What Is Your Objective?

My favorite question for years has been, “What are you trying to accomplish?” Our clients frequently begin asking about new work with questions like, “How do I get a report out of the software that shows profit by job?” Or, “Does the software support barcode?”
I’ve learned to ask my question, “What are you trying to accomplish?” Sometimes the answer is simple, “I want to know whether I made money on that last installation we just finished.” Sometimes the answer is in a completely different direction, “I noticed that we lost money last month. I was trying to figure out why.” In that case, the answer might be on the Job Profitability Report (or whatever it’s called), but the answer might also be somewhere else.
Also, the question, “Does the software support barcode?” could be going in one of a hundred different directions. A few examples: “We’re getting a lot of returns, I want to have the packing staff scan out product before packing it.” Or, “Inventory is wrong, I think warehouse employees are entering the wrong part numbers in the system. I want to use scanners to make sure the product IDs are correct.”
In both of these cases, answering just the question asked may point in the right direction, or the client may find themselves barking up the wrong software tree.
More and more of the jobs being created today are in positions that require some business knowledge as well as technical knowledge. Being a CPA, knowing something about the technology (Windows, Linux, etc.), and being able to write code has been a big advantage to me in understanding the right questions to ask to help our clients.

Just Because It Works Doesn’t Mean It’s Right.
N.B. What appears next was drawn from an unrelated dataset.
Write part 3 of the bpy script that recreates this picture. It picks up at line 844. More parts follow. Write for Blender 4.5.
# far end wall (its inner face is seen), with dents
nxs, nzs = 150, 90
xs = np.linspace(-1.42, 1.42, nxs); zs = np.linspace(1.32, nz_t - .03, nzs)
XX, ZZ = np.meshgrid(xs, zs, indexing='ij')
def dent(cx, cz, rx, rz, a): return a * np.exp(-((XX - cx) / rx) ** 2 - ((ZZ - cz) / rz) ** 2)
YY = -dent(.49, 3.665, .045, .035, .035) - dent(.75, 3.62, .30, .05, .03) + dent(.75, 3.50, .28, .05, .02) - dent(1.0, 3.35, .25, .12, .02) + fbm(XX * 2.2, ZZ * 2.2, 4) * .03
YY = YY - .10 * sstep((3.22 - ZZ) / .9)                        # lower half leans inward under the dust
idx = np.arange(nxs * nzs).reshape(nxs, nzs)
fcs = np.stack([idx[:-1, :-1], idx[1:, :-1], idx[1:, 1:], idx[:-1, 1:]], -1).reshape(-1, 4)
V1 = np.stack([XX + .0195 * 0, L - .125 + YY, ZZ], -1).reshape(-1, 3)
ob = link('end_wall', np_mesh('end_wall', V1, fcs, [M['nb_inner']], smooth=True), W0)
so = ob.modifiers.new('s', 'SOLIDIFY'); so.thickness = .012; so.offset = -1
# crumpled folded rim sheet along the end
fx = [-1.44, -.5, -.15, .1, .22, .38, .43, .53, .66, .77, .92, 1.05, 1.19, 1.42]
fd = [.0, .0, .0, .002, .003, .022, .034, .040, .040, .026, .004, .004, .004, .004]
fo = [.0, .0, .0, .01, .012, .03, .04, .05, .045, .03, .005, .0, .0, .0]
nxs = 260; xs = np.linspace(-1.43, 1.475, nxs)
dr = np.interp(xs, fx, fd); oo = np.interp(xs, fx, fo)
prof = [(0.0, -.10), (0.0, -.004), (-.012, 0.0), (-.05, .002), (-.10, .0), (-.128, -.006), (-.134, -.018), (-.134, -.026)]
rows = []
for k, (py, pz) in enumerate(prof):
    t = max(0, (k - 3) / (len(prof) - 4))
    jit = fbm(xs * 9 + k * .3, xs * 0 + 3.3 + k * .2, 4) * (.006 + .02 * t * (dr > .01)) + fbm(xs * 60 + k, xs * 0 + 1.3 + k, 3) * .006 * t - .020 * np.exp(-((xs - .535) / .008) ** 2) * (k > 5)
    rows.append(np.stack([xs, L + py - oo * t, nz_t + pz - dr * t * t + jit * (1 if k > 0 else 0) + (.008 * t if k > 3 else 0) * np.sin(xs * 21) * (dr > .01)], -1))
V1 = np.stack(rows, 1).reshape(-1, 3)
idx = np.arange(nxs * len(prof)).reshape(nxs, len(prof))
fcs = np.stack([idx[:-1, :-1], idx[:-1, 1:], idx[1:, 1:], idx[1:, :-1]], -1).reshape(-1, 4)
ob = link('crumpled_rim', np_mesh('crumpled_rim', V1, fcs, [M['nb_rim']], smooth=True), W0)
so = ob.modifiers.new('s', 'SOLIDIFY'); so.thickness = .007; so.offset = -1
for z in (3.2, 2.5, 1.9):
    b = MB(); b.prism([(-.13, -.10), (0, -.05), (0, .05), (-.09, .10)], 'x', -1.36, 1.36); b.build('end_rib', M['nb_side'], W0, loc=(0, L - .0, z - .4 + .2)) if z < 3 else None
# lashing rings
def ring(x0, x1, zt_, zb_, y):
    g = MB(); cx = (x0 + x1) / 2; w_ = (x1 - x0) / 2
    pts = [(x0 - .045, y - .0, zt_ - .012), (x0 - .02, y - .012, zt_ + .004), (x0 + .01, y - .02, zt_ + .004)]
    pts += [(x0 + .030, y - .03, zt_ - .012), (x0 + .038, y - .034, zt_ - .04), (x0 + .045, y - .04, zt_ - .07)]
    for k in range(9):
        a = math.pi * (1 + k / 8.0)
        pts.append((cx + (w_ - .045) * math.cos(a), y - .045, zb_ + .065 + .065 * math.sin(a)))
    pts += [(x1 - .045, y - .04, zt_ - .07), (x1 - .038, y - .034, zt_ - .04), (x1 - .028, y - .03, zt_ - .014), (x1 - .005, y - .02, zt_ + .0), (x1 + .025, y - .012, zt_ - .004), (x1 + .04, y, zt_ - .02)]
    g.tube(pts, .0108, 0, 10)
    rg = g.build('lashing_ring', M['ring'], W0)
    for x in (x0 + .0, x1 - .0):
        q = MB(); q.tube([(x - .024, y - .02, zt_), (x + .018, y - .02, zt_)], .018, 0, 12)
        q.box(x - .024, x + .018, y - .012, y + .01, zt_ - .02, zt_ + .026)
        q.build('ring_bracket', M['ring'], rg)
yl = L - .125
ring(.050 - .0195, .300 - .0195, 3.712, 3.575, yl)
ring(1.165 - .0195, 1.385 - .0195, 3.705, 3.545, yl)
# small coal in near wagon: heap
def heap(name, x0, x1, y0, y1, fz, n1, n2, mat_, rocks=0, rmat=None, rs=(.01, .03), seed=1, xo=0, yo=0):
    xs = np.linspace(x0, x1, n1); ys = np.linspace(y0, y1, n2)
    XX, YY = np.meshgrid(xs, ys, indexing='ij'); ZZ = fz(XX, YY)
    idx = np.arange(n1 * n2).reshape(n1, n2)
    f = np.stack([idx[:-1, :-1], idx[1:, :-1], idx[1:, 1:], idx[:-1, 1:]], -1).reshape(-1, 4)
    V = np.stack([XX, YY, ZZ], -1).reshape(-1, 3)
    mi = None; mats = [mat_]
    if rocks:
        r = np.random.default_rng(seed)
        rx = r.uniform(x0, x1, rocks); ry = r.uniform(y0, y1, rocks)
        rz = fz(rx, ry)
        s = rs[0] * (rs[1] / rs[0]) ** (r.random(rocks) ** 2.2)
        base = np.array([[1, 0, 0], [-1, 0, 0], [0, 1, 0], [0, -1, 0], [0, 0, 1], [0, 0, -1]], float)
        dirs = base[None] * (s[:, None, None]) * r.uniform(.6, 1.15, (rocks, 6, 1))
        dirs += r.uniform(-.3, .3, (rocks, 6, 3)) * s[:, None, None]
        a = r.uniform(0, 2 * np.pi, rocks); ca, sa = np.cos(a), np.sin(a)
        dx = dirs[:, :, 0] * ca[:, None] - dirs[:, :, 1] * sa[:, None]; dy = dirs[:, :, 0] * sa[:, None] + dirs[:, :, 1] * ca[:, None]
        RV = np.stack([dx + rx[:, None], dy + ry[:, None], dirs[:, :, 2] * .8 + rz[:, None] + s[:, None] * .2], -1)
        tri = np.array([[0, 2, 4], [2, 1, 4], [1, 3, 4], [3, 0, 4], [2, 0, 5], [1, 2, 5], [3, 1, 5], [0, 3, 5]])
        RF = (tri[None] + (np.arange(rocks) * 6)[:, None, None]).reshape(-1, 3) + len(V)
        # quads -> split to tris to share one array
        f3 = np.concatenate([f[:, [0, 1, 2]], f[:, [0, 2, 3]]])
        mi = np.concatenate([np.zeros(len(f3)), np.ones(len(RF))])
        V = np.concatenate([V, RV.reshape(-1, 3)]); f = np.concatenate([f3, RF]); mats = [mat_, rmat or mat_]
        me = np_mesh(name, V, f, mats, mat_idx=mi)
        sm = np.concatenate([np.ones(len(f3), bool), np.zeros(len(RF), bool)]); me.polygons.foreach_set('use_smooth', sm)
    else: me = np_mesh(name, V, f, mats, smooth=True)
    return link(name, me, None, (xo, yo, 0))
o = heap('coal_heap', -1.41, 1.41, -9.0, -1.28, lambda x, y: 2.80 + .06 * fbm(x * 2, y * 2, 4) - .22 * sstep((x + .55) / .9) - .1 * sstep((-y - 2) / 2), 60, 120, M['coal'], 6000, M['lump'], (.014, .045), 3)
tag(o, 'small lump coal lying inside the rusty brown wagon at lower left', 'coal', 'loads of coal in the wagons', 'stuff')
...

When I was in college, Computer Science was a Major in Math with a concentration in Computer Science. There were two introductory, lower-division computer science classes. After that, everything else was a 4000-level “Topics” class. They offered the standard fare for these days: compiler design, operating system design, system development methodologies, programming languages, etc.
The first one of these classes I took was (effectively) a class in Pascal, the popular teaching language of the day. The assignments were pretty simple, and often mathematical. I remember doing a fibonacci series, numerical integration, input processing, etc. One of the early programs the professor graded came back with some surprising grades for some of the students. They raised their hands. “Professor,” they said, “I got the same answer you did, but you gave me a C- on the program. The program works, how come I got a C?”
I then got one of the best lessons of my IT career. The professor sat down on the desk and looked slowly across the class. “Here’s something you need to learn now,” he said. “Just because it works doesn’t mean it’s right!”
In IT, we should have more significant standards than just working. Is it maintainable? Is it simple? Is it profitable? Does it make sense? Is it stable? Is it scalable if it needs to be?
Too many solutions I see today just “work.” We need to get past that to get real benefit from our IT.